__JOB__
Below you will find a set of lines. Repeat them all exactly.

__RECORDS SHOWN__
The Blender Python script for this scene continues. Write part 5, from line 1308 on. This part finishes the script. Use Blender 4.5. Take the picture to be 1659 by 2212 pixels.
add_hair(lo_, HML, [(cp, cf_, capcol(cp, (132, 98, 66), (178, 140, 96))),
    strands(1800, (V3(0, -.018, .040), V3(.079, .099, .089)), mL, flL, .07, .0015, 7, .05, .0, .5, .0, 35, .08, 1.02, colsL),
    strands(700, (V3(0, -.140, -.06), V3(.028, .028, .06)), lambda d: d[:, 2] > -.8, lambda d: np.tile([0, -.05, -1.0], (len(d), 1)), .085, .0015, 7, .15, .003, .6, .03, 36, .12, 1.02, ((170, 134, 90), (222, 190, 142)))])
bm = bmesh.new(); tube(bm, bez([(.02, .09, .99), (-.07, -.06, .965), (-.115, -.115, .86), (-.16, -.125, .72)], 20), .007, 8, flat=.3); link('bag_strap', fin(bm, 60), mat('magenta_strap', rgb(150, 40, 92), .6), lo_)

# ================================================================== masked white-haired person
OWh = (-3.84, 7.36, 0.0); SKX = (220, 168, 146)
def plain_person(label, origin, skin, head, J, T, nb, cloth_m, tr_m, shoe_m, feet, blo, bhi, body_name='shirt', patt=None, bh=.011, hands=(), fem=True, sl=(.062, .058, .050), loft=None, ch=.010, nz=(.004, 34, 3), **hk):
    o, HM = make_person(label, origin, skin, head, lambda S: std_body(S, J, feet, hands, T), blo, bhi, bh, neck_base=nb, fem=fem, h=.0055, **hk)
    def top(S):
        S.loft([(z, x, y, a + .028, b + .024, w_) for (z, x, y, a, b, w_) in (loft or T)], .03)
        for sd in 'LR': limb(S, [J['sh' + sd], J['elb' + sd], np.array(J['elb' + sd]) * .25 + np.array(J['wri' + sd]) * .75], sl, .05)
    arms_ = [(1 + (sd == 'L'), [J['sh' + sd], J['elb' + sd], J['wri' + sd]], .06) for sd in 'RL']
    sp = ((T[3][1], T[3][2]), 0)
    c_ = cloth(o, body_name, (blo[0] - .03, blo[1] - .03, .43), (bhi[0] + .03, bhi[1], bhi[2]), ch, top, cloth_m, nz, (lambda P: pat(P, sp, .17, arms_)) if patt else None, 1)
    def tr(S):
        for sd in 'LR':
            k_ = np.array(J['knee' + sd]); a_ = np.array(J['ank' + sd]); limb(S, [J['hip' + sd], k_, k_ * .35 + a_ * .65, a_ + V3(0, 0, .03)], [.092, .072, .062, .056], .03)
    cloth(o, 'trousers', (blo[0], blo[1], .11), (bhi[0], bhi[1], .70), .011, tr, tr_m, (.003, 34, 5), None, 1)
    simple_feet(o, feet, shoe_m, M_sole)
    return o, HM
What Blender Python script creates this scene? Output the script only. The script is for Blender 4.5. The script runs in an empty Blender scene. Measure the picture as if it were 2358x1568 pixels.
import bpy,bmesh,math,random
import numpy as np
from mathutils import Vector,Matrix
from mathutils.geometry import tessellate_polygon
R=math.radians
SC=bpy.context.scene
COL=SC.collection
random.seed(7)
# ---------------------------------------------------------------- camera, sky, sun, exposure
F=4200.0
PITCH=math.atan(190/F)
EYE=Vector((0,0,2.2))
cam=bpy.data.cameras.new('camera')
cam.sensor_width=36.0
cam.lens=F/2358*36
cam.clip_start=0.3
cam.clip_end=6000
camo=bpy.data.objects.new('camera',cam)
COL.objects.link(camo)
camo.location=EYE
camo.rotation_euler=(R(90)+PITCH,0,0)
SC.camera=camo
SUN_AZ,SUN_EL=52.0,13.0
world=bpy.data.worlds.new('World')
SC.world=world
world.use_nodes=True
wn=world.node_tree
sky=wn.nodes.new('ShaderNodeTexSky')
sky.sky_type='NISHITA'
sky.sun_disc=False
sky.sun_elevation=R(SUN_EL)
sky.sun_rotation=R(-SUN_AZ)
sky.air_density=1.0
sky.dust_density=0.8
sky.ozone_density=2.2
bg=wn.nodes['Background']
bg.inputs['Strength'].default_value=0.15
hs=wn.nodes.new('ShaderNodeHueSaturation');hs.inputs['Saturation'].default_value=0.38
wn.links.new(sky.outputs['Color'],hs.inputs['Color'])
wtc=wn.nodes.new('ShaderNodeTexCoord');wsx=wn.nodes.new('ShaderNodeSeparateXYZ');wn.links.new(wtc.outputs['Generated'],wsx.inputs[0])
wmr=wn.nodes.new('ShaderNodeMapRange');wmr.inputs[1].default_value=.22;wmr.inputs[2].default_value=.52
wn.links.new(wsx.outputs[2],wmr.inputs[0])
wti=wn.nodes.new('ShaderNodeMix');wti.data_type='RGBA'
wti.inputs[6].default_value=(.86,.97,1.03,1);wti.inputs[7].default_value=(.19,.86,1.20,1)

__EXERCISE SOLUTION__
The Blender Python script for this scene continues. Write part 5, from line 1308 on. This part finishes the script. Use Blender 4.5. Take the picture to be 1659 by 2212 pixels.
add_hair(lo_, HML, [(cp, cf_, capcol(cp, (132, 98, 66), (178, 140, 96))),
    strands(1800, (V3(0, -.018, .040), V3(.079, .099, .089)), mL, flL, .07, .0015, 7, .05, .0, .5, .0, 35, .08, 1.02, colsL),
    strands(700, (V3(0, -.140, -.06), V3(.028, .028, .06)), lambda d: d[:, 2] > -.8, lambda d: np.tile([0, -.05, -1.0], (len(d), 1)), .085, .0015, 7, .15, .003, .6, .03, 36, .12, 1.02, ((170, 134, 90), (222, 190, 142)))])
bm = bmesh.new(); tube(bm, bez([(.02, .09, .99), (-.07, -.06, .965), (-.115, -.115, .86), (-.16, -.125, .72)], 20), .007, 8, flat=.3); link('bag_strap', fin(bm, 60), mat('magenta_strap', rgb(150, 40, 92), .6), lo_)

# ================================================================== masked white-haired person
OWh = (-3.84, 7.36, 0.0); SKX = (220, 168, 146)
def plain_person(label, origin, skin, head, J, T, nb, cloth_m, tr_m, shoe_m, feet, blo, bhi, body_name='shirt', patt=None, bh=.011, hands=(), fem=True, sl=(.062, .058, .050), loft=None, ch=.010, nz=(.004, 34, 3), **hk):
    o, HM = make_person(label, origin, skin, head, lambda S: std_body(S, J, feet, hands, T), blo, bhi, bh, neck_base=nb, fem=fem, h=.0055, **hk)
    def top(S):
        S.loft([(z, x, y, a + .028, b + .024, w_) for (z, x, y, a, b, w_) in (loft or T)], .03)
        for sd in 'LR': limb(S, [J['sh' + sd], J['elb' + sd], np.array(J['elb' + sd]) * .25 + np.array(J['wri' + sd]) * .75], sl, .05)
    arms_ = [(1 + (sd == 'L'), [J['sh' + sd], J['elb' + sd], J['wri' + sd]], .06) for sd in 'RL']
    sp = ((T[3][1], T[3][2]), 0)
    c_ = cloth(o, body_name, (blo[0] - .03, blo[1] - .03, .43), (bhi[0] + .03, bhi[1], bhi[2]), ch, top, cloth_m, nz, (lambda P: pat(P, sp, .17, arms_)) if patt else None, 1)
    def tr(S):
        for sd in 'LR':
            k_ = np.array(J['knee' + sd]); a_ = np.array(J['ank' + sd]); limb(S, [J['hip' + sd], k_, k_ * .35 + a_ * .65, a_ + V3(0, 0, .03)], [.092, .072, .062, .056], .03)
    cloth(o, 'trousers', (blo[0], blo[1], .11), (bhi[0], bhi[1], .70), .011, tr, tr_m, (.003, 34, 5), None, 1)
    simple_feet(o, feet, shoe_m, M_sole)
    return o, HM
What Blender Python script creates this scene? Output the script only. The script is for Blender 4.5. The script runs in an empty Blender scene. Measure the picture as if it were 2358x1568 pixels.
import bpy,bmesh,math,random
import numpy as np
from mathutils import Vector,Matrix
from mathutils.geometry import tessellate_polygon
R=math.radians
SC=bpy.context.scene
COL=SC.collection
random.seed(7)
# ---------------------------------------------------------------- camera, sky, sun, exposure
F=4200.0
PITCH=math.atan(190/F)
EYE=Vector((0,0,2.2))
cam=bpy.data.cameras.new('camera')
cam.sensor_width=36.0
cam.lens=F/2358*36
cam.clip_start=0.3
cam.clip_end=6000
camo=bpy.data.objects.new('camera',cam)
COL.objects.link(camo)
camo.location=EYE
camo.rotation_euler=(R(90)+PITCH,0,0)
SC.camera=camo
SUN_AZ,SUN_EL=52.0,13.0
world=bpy.data.worlds.new('World')
SC.world=world
world.use_nodes=True
wn=world.node_tree
sky=wn.nodes.new('ShaderNodeTexSky')
sky.sky_type='NISHITA'
sky.sun_disc=False
sky.sun_elevation=R(SUN_EL)
sky.sun_rotation=R(-SUN_AZ)
sky.air_density=1.0
sky.dust_density=0.8
sky.ozone_density=2.2
bg=wn.nodes['Background']
bg.inputs['Strength'].default_value=0.15
hs=wn.nodes.new('ShaderNodeHueSaturation');hs.inputs['Saturation'].default_value=0.38
wn.links.new(sky.outputs['Color'],hs.inputs['Color'])
wtc=wn.nodes.new('ShaderNodeTexCoord');wsx=wn.nodes.new('ShaderNodeSeparateXYZ');wn.links.new(wtc.outputs['Generated'],wsx.inputs[0])
wmr=wn.nodes.new('ShaderNodeMapRange');wmr.inputs[1].default_value=.22;wmr.inputs[2].default_value=.52
wn.links.new(wsx.outputs[2],wmr.inputs[0])
wti=wn.nodes.new('ShaderNodeMix');wti.data_type='RGBA'
wti.inputs[6].default_value=(.86,.97,1.03,1);wti.inputs[7].default_value=(.19,.86,1.20,1)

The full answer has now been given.